Auch die Budapester Straße am Europa-Center ist „geliftet". Dass in alten Gehäusen ganz neue Ideen blühen können, beweist das „Bikini-Haus" auf jeder Etage. Es bietet Kauffreudigen Labels, die nicht sehr kostbar, aber super angesagt sind. Der schönste After-Shopping-Platz ist die „Monkey Bar" in der zehnten Etage, der perfekte Ort für einen Drink zum Sonnenuntergang. Von der Rooftop-Bar mit der umlaufenden Terrasse hat man dazu noch einen sensationellen Blick auf die Gedächtniskirche, Ku’damm und Zoo. Und am Horizont zeichnet sich bereits das nächste Ziel ab.
Mit Chianti Classico und Bagels im Picknickkorb kann es losgehen zur Museumsinsel: 6.000 Jahre Menschheitsgeschichte auf nur einem Quadratkilometer, Weltkulturerbe! Fünf grandiose Museumsgebäude, entstanden zwischen 1830 bis 1930, Schinkel und Stühler waren die Baumeister. Eine Schatzinsel, neben Rügen und Sylt wohl die berühmteste Insel der Deutschen.
Vom Lustgarten aus betritt man das Ensemble der klassizistischen tempelartigen Bauten, die die Hauptstadt den kunstbeflissenen preußischen Königen verdankt. Auf der grünen Wiese vor dem Alten Museum mit den „Antiken Welten" wurde einst gesät, gejätet, geerntet. Kerbel und andere Kräuter sprossen im Königlichen Küchengarten vor dem Berliner Schloss, das bald als Humboldt-Forum „wiedererstehen" wird.
Von den Fontänen des Brunnens vor dem Berliner Dom geht eine leise Magie aus und geleitet hinüber zur Alten Nationalgalerie, wo ihr Gründer Friedrich Wilhelm IV. in Würde von seinem Sockel blickt. In der blauen Stunde verschwimmen die wuchtigen dunklen Säulen des benachbarten Neuen Museums in morbider Schönheit – drinnen das Lächeln der Nofretete. Streng, minimalistisch, filigran fügt sich die neue James-Simon-Galerie in das Ensemble ein.

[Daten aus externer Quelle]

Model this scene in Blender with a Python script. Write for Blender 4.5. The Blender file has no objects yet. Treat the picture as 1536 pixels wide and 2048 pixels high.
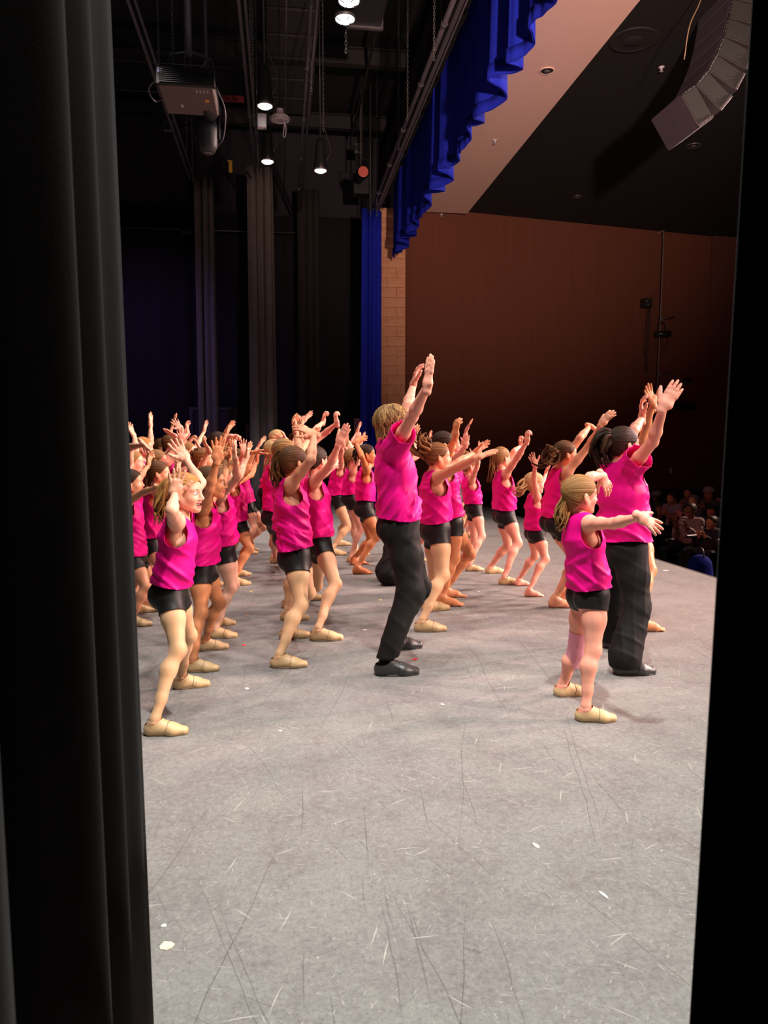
import bpy, math, random
import numpy as np
from mathutils import Vector, Matrix

# ------------------------------------------------------------------ camera, light, exposure
scn = bpy.context.scene
C = scn.collection
F_PX, CX, CY = 1500.0, 768.0, 1024.0
CAM = np.array([0.0, 0.0, 1.42])
YAW, PITCH = math.radians(7.75), math.radians(5.29)
FW = np.array([math.sin(YAW)*math.cos(PITCH), math.cos(YAW)*math.cos(PITCH), -math.sin(PITCH)])
RT = np.array([math.cos(YAW), -math.sin(YAW), 0.0])
UP = np.cross(RT, FW)

cam_d = bpy.data.cameras.new('camera'); cam = bpy.data.objects.new('camera', cam_d); C.objects.link(cam)
cam_d.sensor_fit = 'VERTICAL'; cam_d.sensor_height = 36.0; cam_d.lens = F_PX/2048*36.0
cam_d.clip_start = 0.05; cam_d.clip_end = 200
cam_d.dof.use_dof = True; cam_d.dof.focus_distance = 5.5; cam_d.dof.aperture_fstop = 8.0
cam.matrix_world = Matrix(((RT[0], UP[0], -FW[0], CAM[0]), (RT[1], UP[1], -FW[1], CAM[1]), (RT[2], UP[2], -FW[2], CAM[2]), (0, 0, 0, 1)))
scn.camera = cam

vs = scn.view_settings
vs.view_transform = 'Standard'; vs.look = 'None'; vs.gamma = 1.0; vs.exposure = 0.0; vs.use_curve_mapping = False

world = bpy.data.worlds.new('world'); scn.world = world; world.use_nodes = True
world.node_tree.nodes['Background'].inputs[0].default_value = (0.55, 0.45, 0.6, 1)
world.node_tree.nodes['Background'].inputs[1].default_value = 0.006

def spot(name, loc, aim, power, col, angle, blend=0.6, size=0.25):
    d = bpy.data.lights.new(name, 'SPOT'); d.energy = power; d.color = col
    d.spot_size = math.radians(angle); d.spot_blend = blend; d.shadow_soft_size = size
    o = bpy.data.objects.new(name, d); C.objects.link(o); o.location = loc
    o.rotation_euler = (Vector(aim)-Vector(loc)).to_track_quat('-Z', 'Y').to_euler()
    return o
# front-of-house spots out over the audience (warm, slightly pink) and the downlights on the stage electrics
for i, (x, y, z, ax, ay, w, col) in enumerate([
        (12.0, -1.6, 5.6, 0.9, 5.2, 5200, (1.0, .74, .62)),
        (13.5, 3.0, 6.1, 0.6, 5.6, 4000, (1.0, .74, .62)),
        (13.5, 7.5, 6.1, 0.3, 7.8, 7800, (1.0, .69, .60)),
        (13.5, 13.0, 6.1, 0.0, 9.0, 9000, (1.0, .67, .56)),
        (9.5, 4.2, 6.1, 0.2, 6.5, 2400, (1.0, .56, .60))]):
    spot('front_of_house_spot', (x, y, z), (ax, ay, 0.9), w, col, 36 if y < 0 else 46, 0.6, 0.12)
for i, (x, y, w, col) in enumerate([
        (0.9, 2.0, 1550, (1.0, .985, .94)), (2.6, 3.4, 170, (1.0, .97, .92)), (-0.6, 3.6, 430, (1.0, .96, .90)),
        (0.6, 6.0, 380, (1.0, .90, .82)), (2.8, 7.5, 260, (1.0, .90, .84)), (-1.2, 7.5, 380, (1.0, .88, .82)),
        (0.6, 10.8, 360, (1.0, .88, .84)), (-0.2, 9.0, 330, (1.0, .88, .84)), (-0.3, 13.2, 760, (1.0, .88, .86)), (2.6, 12.0, 300, (1.0, .88, .84))]):
    spot('stage_downlight_beam', (x, y, 5.45), (x+0.05, y, 0), w, col, 82, 0.8, 0.1)
# unseen spots added by the wings: a warm one up under the proscenium, a dim cool fill into the rigging; also a violet wash on the far side
spot('unseen_wing_spot', (1.95, -0.9, 2.7), (3.6, 9.0, 6.1), 5200, (1.0, .66, .52), 48, 1.0, 0.15)
spot('unseen_wing_spot', (0.2, -0.8, 3.2), (-0.4, 8.0, 8.6), 300, (.85, .78, 1.0), 48, 1.0, 0.15)
spot('violet_wash_light', (-4.5, 13.0, 5.5), (-2.8, 18.0, 2.6), 260, (.45, .25, 1.0), 70, 0.9, 0.2)

def pray(px, py):
    d = FW + RT*((px-CX)/F_PX) + UP*((CY-py)/F_PX)
    return d
def PY(px, py, Y):
    d = pray(px, py); return CAM + d*((Y-CAM[1])/d[1])
def PX(px, py, X):
    d = pray(px, py); return CAM + d*((X-CAM[0])/d[0])
def PZ(px, py, z=0.0):
    d = pray(px, py); return CAM + d*((z-CAM[2])/d[2])
def proj(p):
    q = np.asarray(p, float)-CAM
    return CX+F_PX*(q@RT)/(q@FW), CY-F_PX*(q@UP)/(q@FW)

# ------------------------------------------------------------------ materials
MATS = {}
def lin(c):
    return tuple(((v/255+0.055)/1.055)**2.4 if v/255 > 0.04045 else v/255/12.92 for v in c)
def mat(name, col, rough=0.6, metal=0.0, bump=None, var=0.0, vscale=8.0, emit=None, estr=0.0, sheen=0.0, spec=0.5, sss=0.0, vdir=(1, 1, 1)):
    """procedural material: base colour with noise variation and optional noise bump (strength, scale, stretch)"""
    if name in MATS: return MATS[name]
    m = bpy.data.materials.new(name); m.use_nodes = True; nt = m.node_tree; N = nt.nodes; L = nt.links
    b = N['Principled BSDF']; b.inputs['Roughness'].default_value = rough; b.inputs['Metallic'].default_value = metal
    b.inputs['Specular IOR Level'].default_value = spec
    if sheen: b.inputs['Sheen Weight'].default_value = sheen
    if sss:
        b.inputs['Subsurface Weight'].default_value = sss; b.inputs['Subsurface Radius'].default_value = (.012, .005, .003); b.inputs['Subsurface Scale'].default_value = 1.0
    tc = N.new('ShaderNodeTexCoord'); mp = N.new('ShaderNodeMapping'); mp.inputs['Scale'].default_value = vdir
    L.new(tc.outputs['Object'], mp.inputs[0])
    n = N.new('ShaderNodeTexNoise'); n.inputs['Scale'].default_value = vscale; n.inputs['Detail'].default_value = 4
    L.new(mp.outputs[0], n.inputs['Vector'])
    mx = N.new('ShaderNodeMix'); mx.data_type = 'RGBA'
    mx.inputs[6].default_value = (*[c*(1-var) for c in col], 1); mx.inputs[7].default_value = (*[min(1, c*(1+var)) for c in col], 1)
    L.new(n.outputs[0], mx.inputs[0]); L.new(mx.outputs[2], b.inputs['Base Color'])
    if bump:
        n2 = N.new('ShaderNodeTexNoise'); n2.inputs['Scale'].default_value = bump[1]; n2.inputs['Detail'].default_value = 5
        if len(bump) > 2:
            m2 = N.new('ShaderNodeMapping'); m2.inputs['Scale'].default_value = bump[2]; L.new(tc.outputs['Object'], m2.inputs[0]); L.new(m2.outputs[0], n2.inputs['Vector'])
        else: L.new(tc.outputs['Object'], n2.inputs['Vector'])
        bp = N.new('ShaderNodeBump'); bp.inputs['Strength'].default_value = bump[0]; bp.inputs['Distance'].default_value = 0.01
        L.new(n2.outputs[0], bp.inputs['Height']); L.new(bp.outputs[0], b.inputs['Normal'])
    if emit:
        b.inputs['Emission Color'].default_value = (*emit, 1); b.inputs['Emission Strength'].default_value = estr
    MATS[name] = m; return m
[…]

Am schönsten ist es an einem lauen Abend auf der Spitze vor dem Bode-Museum, dort wo Mühlgraben und Spree zusammenfließen und die Bouquinisten am Kupfergraben ihre Bücher ausbreiten. Die Mauern des altehrwürdigen Museumsbaus strahlen dann warm im Abendlicht. Beleuchtete Ausflugsdampfer ziehen am Betrachter vorüber, Enten lassen sich von den Wellen wiegen. In der Ferne dreht sich das Logo des Berliner Brecht-Theaters über den Dächern. Zum Ausklang lockt der Szenetreff rund um den Hackeschen Markt.